* _What you will do_
In the records below, find each line with the word "follow" and copy it.

* _Excerpted data_
>>

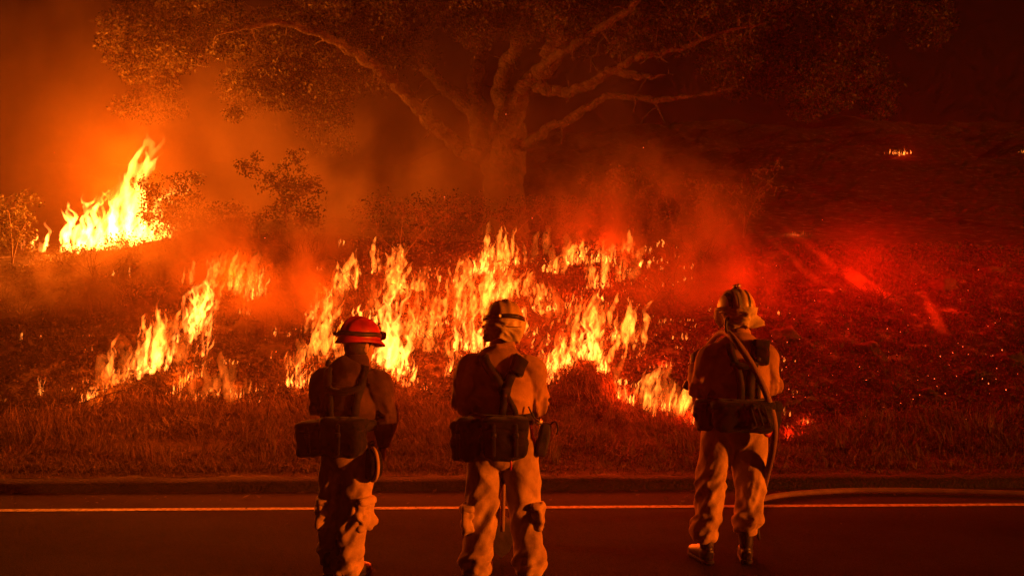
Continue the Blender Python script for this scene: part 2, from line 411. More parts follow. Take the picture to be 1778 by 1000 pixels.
# burnt brush skeletons and clods that break up the slope
rb = np.random.default_rng(88); g = Geo(); gc = Geo()
for _ in range(150):
    x = rb.uniform(-8.5, 8.5); y = float(kerb_y(x)) + rb.uniform(2.6, 8.6)
    if burn(np.array([x]), np.array([y]))[0] < .8: continue
    c = np.array([x, y, float(ground_z(x, y)) - .03]); sz = rb.uniform(.12, .42)
    if rb.random() < .62:
        for _k in range(rb.integers(7, 15)):
            d = np.array([rb.normal(0, .6), rb.normal(0, .5), rb.uniform(.5, 1.1)]) * sz; m = d * .5 + rb.normal(0, .08, 3) * sz
            g.add(*tube([c, c + m, c + d, c + d * 1.25 + rb.normal(0, .12, 3) * sz], [.007, .005, .0035, .0015], 4, 7))
            if rb.random() < .7: g.add(*tube([c + m, c + m + (d - m) * .6 + rb.normal(0, .25, 3) * sz, c + m + (d - m) * .9 + rb.normal(0, .4, 3) * sz], [.004, .003, .0012], 4, 5))
    else:
        vv, ff = soft_box(sz * 1.3, sz * .9, sz * .55, k=2.6, n=7, noise=.12, seed=rb.uniform(0, 50)); gc.add(xf(vv, TR(tuple(c), rz=rb.uniform(0, 180))), ff)
o_ = g.build('burnt_brush', m_char); tag(o_, 'blackened skeletons of low brush scattered over the burning bank', 'brush', kind='stuff')
o_ = gc.build('clods', m_char); tag(o_, 'charred clods and stumps scattered over the burning bank', 'clods', kind='stuff')

# sparks drifting in the smoke
n = 165; px = np.concatenate([rng.uniform(1150, 1770, 120), rng.uniform(60, 1150, 45)]); py = np.concatenate([rng.normal(600, 75, 120), rng.uniform(180, 640, 45)])
V, F = [], []
for i in range(n):
    D = np.interp(py[i], [440, 500, 560, 620, 690, 730], [17.2, 15.6, 14.4, 13.4, 12.2, 11.6]) - rng.uniform(0, .5); c = P(px[i], py[i], D); r = .0022 + .0045 * rng.random() ** 2.5
    o_ = np.array([(1, 0, 0), (-1, 0, 0), (0, 1, 0), (0, -1, 0), (0, 0, 1.3), (0, 0, -1.3)]) * r
    k = len(V); V += list(c + o_)
    F += [(k + p, k + q2, k + t) for t in (4, 5) for p, q2 in ((0, 2), (2, 1), (1, 3), (3, 0))]
m_spark, nt, b = new_mat('spark'); b.inputs['Base Color'].default_value = (0, 0, 0, 1)
b.inputs['Emission Color'].default_value = (1, .13, .03, 1); b.inputs['Emission Strength'].default_value = 4.0; m_spark.cycles.emission_sampling = 'NONE'
sp = mesh_obj('sparks', np.array(V), F, m_spark, smooth=False); tag(sp, 'tiny bright sparks scattered over the smouldering bank', 'sparks', kind='stuff')

# ------------------------------------------------------------------ flames
_fm = {}; FLAME_GLOW = 2.8
def flame_mat(strength, fine, tall=True, hue=(1, .21, .024)):
    key = (round(strength, 1), fine, tall, hue)
    if key in _fm: return _fm[key]
    m, nt, b = new_mat('flame'); nt.nodes.remove(b); out = nt.nodes['Material Output']
    tc = nd(nt, 'ShaderNodeTexCoord')
    mp = nd(nt, 'ShaderNodeMapping'); mp.inputs['Scale'].default_value = (1, 1, .42); nt.links.new(tc.outputs['Object'], mp.inputs['Vector'])
    n1 = nd(nt, 'ShaderNodeTexNoise', Scale=fine, Detail=2.5, Roughness=.6, Distortion=.9); nt.links.new(mp.outputs[0], n1.inputs['Vector'])
    mr = nd(nt, 'ShaderNodeMapRange'); mr.inputs['From Min'].default_value = .40; mr.inputs['From Max'].default_value = .66
    mr.inputs['To Min'].default_value = .05; mr.interpolation_type = 'SMOOTHERSTEP'; nt.links.new(n1.outputs['Fac'], mr.inputs['Value'])
    sx = nd(nt, 'ShaderNodeSeparateXYZ'); nt.links.new(tc.outputs['Object'], sx.inputs[0])
    hz = nd(nt, 'ShaderNodeMapRange'); hz.inputs['From Max'].default_value = 1.0; hz.inputs['To Min'].default_value = 1.5 if tall else .8; hz.inputs['To Max'].default_value = .30 if tall else .8
    nt.links.new(sx.outputs['Z'], hz.inputs['Value'])
    a = nd(nt, 'ShaderNodeMath', operation='MULTIPLY'); nt.links.new(mr.outputs[0], a.inputs[0]); nt.links.new(hz.outputs[0], a.inputs[1])
    a2 = nd(nt, 'ShaderNodeMath', operation='MULTIPLY'); nt.links.new(a.outputs[0], a2.inputs[0]); a2.inputs[1].default_value = strength * FLAME_GLOW
    em = nd(nt, 'ShaderNodeEmission'); em.inputs['Color'].default_value = (*hue, 1); nt.links.new(a2.outputs[0], em.inputs['Strength'])
    nt.links.new(em.outputs[0], out.inputs['Volume'])
    # the thin luminous skin of the flame
    es = nd(nt, 'ShaderNodeEmission'); es.inputs['Color'].default_value = (1, .16, .01, 1); es.inputs['Strength'].default_value = .035
    tb = nd(nt, 'ShaderNodeBsdfTransparent'); ad = nd(nt, 'ShaderNodeAddShader')
    nt.links.new(tb.outputs[0], ad.inputs[0]); nt.links.new(es.outputs[0], ad.inputs[1]); nt.links.new(ad.outputs[0], out.inputs['Surface'])
    m.cycles.emission_sampling = 'NONE'; m.cycles.volume_step_rate = .35
    _fm[key] = m
    return m

def tongue(r, base, h, rad, lean, sway, n=18, k=7):
    t = np.linspace(0, 1, n); ph = r.uniform(0, 50, 3)
    q = np.stack([t * 2.6 + ph[0], np.full(n, ph[1]), np.full(n, ph[2])], 1)
    q2 = q + 31.7; q3 = q * 3.1 + 7
    c = np.stack([base[0] + lean * h * t ** 1.3 + sway * h * (pn(q) * (t + .15) + .28 * pn(q3) * (t + .2)), base[1] + sway * .6 * h * pn(q2) * (t + .1), base[2] + h * t - .03 * h], 1)
    rr = rad * 1.7 * (t + .06) ** .45 * (1 - t) ** .75 * np.clip(1 + 1.1 * pn(q * 4.3 + 9), .25, 2) + .0005
    fl = r.uniform(.5, 1.0)
    return rings(np.column_stack([c, rr, rr * fl]), side=(math.cos(ph[0]), math.sin(ph[0]), 0), nseg=k, n=n)

FLAME_LAMP = 1.55
def flame(label, pts, hpx, wpx, n=10, lean=.1, strength=None, seed=0, lamp=None, D=None, fine=8.0, thin=1.0, sway=.34, col=None, cat='flame', group='flames on the burning bank'):
    """one flame patch: pts = photo pixels of its base, hpx / wpx its height and spread there"""
    r = np.random.default_rng(seed + 100)
    if D is None: B = [gnd(*p) for p in pts]
    else: B = [P(p[0], p[1], D) for p in pts]
    B = np.array(B); o = B.mean(0); m_px = o[1] / FPX; H = hpx * m_px * (1.12 if D is None else 1); W = wpx * m_px * (1.3 if D is None else 1)
    g = Geo(); line_ = (B - o) / H
    n = int(n * 2.9)
    for i in range(n):
        u = r.random() * (len(line_) - 1); k = min(int(u), len(line_) - 2) if len(line_) > 1 else 0
        b0 = line_[k] + (line_[k + 1] - line_[k]) * (u - k) if len(line_) > 1 else line_[0].copy()
        d = r.normal(0, .28) ; b0 = b0 + np.array([d * W / H, r.normal(0, .22) * W / H, 0]) - np.array([0, 0, .02])
        hh = np.clip((r.uniform(.45, 1.0) if i % 2 else r.uniform(.15, .5)) * (1 - .5 * min(abs(d) * 1.3, 1)), .14, 1.0)
        if i == 0: hh, b0, d = 1.0, line_[len(line_) // 2].copy(), 0.0
        rad = thin * (.35 + .65 * hh) * r.uniform(.040, .085) * min(1.0, .5 + .5 * W / H)
        g.add(*tongue(r, b0, hh, rad, (lean + r.normal(0, .08)) * (.5 + .5 * hh if i else .5), sway * (.6 if hh > .85 else 1)))
        if r.random() < .0:                                       # a torn-off lick above the tongue
            g.add(*tongue(r, b0 + np.array([lean * hh + r.normal(0, .07), 0, hh * r.uniform(.75, 1.0)]), hh * r.uniform(.12, .3), rad * .5, lean, sway, 9, 6))
    ob = g.build('flame', None)
    remesh(ob, .013, 0)
    ob.location = o; ob.scale = (H, H, H)
    ob.data.materials.append(flame_mat(strength or 40.0 * (.5 / max(H, .08)) ** .8, fine))
    tag(ob, label, cat, group)
    if lamp:
        col = col or (1, float(np.interp(o[0], [-5, 0, 2.5], [.10, .055, .02])), .002)
        ld = bpy.data.lights.new('fire_light', 'POINT'); ld.energy = lamp * FLAME_LAMP; ld.color = col; ld.shadow_soft_size = min(.3 * H, .35)
        lo = bpy.data.objects.new('fire_light', ld); COL.objects.link(lo); lo.location = (0, 0, .7); lo.parent = ob
    return ob

# the blazing bush behind the crest on the far left
flame('white-hot blaze roaring up through the bush at the far left', [(112, 436), (190, 430), (272, 418)], 128, 105, 40, .25, 34.0, 1, 1600, D=20.8, fine=5, thin=1.25, sway=.5, col=(1, .165, .006))
flame('tallest flame leaning up from the bush blaze at the far left', [(195, 420), (238, 405)], 212, 55, 20, .24, 28.0, 2, 1200, D=20.6, fine=5, thin=1.0, sway=.5, col=(1, .165, .006))
flame('ragged flame at the edge of the small leafy bush on the far left', [(255, 422), (290, 414)], 100, 44, 12, .15, 24.0, 3, None, D=20.2)
flame('short orange flame licking the top of the small burning bush', [(300, 340), (325, 335)], 44, 30, 9, .15, 22., 4, None, D=18.6)
flame('little flame left of the white-hot blaze', [(34, 425), (40, 436)], 32, 6, 5, .1, 12., 5, None)
tag(flame('low row of flames at the foot of the far left bushes', [(5, 468), (60, 455), (100, 445)], 12, 30, 8, .2, 20., 6, None), kind='stuff')
# the diagonal fire on the left half of the bank
flame('bright flame column on the diagonal fire line of the left bank', [(240, 655), (262, 650), (285, 635)], 128, 22, 14, .25, None, 7, 130)
flame('tall ribbon of flame climbing the upper end of the left diagonal fire line', [(318, 600), (340, 570), (355, 545)], 125, 26, 13, .22, None, 8, 120, sway=.5)
flame('thin broken flames to the right of the left diagonal fire line', [(340, 640), (365, 590)], 90, 22, 8, .2, 14., 9, 30, thin=.6)
flame('low chain of small flames along the grass at the lower left', [(135, 702), (165, 690), (195, 672), (228, 658)], 26, 12, 16, .2, 48., 10, 30)
flame('small row of yellow flames in a notch of the grass at the left', [(300, 688), (320, 672), (345, 652)], 34, 14, 12, .1, 40., 11, 30)
flame('tiny flames climbing a stalk at the lower left corner of the fire', [(68, 690), (75, 680)], 34, 7, 7, -.1, 30., 12, 5)
flame('small flame at the top of the left bank beside the leafy bush', [(398, 502), (412, 498)], 30, 18, 7, .1, 30., 13, 15)
flame('forked yellow flame at the top of the left bank', [(430, 522), (450, 515)], 58, 24, 10, .12, None, 14, 40)
flame('faint flame patch under the forked flame of the left bank', [(420, 548), (430, 545)], 20, 12, 5, .1, 40., 15, None)
flame('two small flames on the dark bank left of the red helmet', [(405, 690), (418, 692)], 22, 16, 6, .0, 40., 16, 8)
flame('flame between the grass and the left firefighter shoulder', [(503, 672), (520, 674), (540, 668)], 56, 12, 13, .05, None, 17, 50)
flame('small flames on the bank above the left firefighter', [(545, 540), (590, 505)], 26, 18, 9, .15, 40., 18, 20)
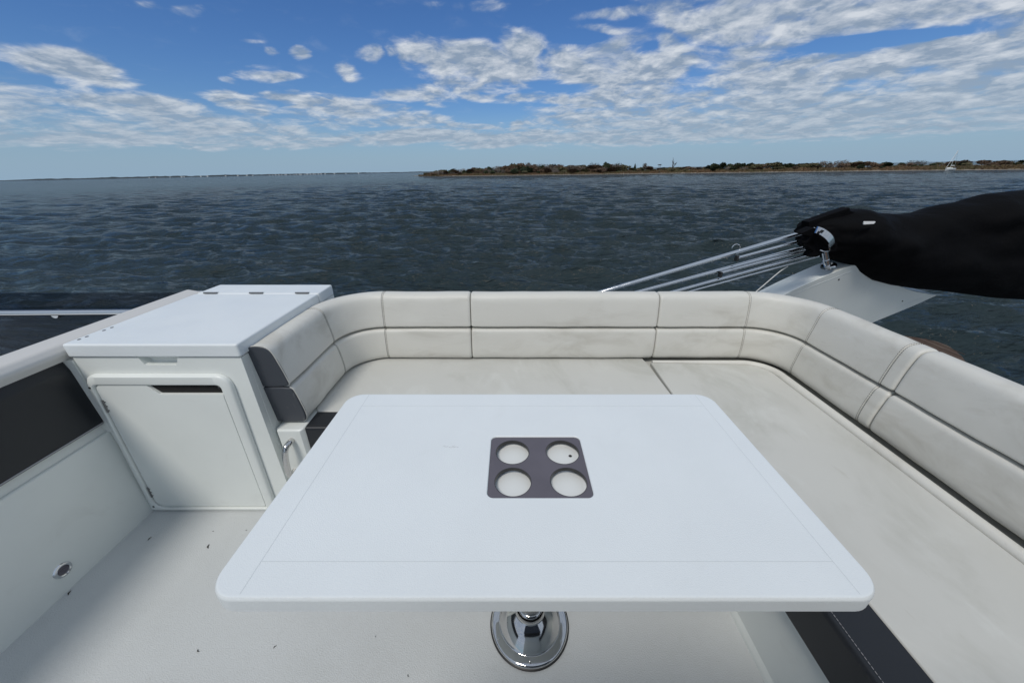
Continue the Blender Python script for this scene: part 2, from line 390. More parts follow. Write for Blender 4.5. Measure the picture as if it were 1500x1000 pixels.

<<

* _Task response_
Continue the Blender Python script for this scene: part 2, from line 411. More parts follow. Take the picture to be 1778 by 1000 pixels.
Continue the Blender Python script for this scene: part 2, from line 390. More parts follow. Write for Blender 4.5. Measure the picture as if it were 1500x1000 pixels.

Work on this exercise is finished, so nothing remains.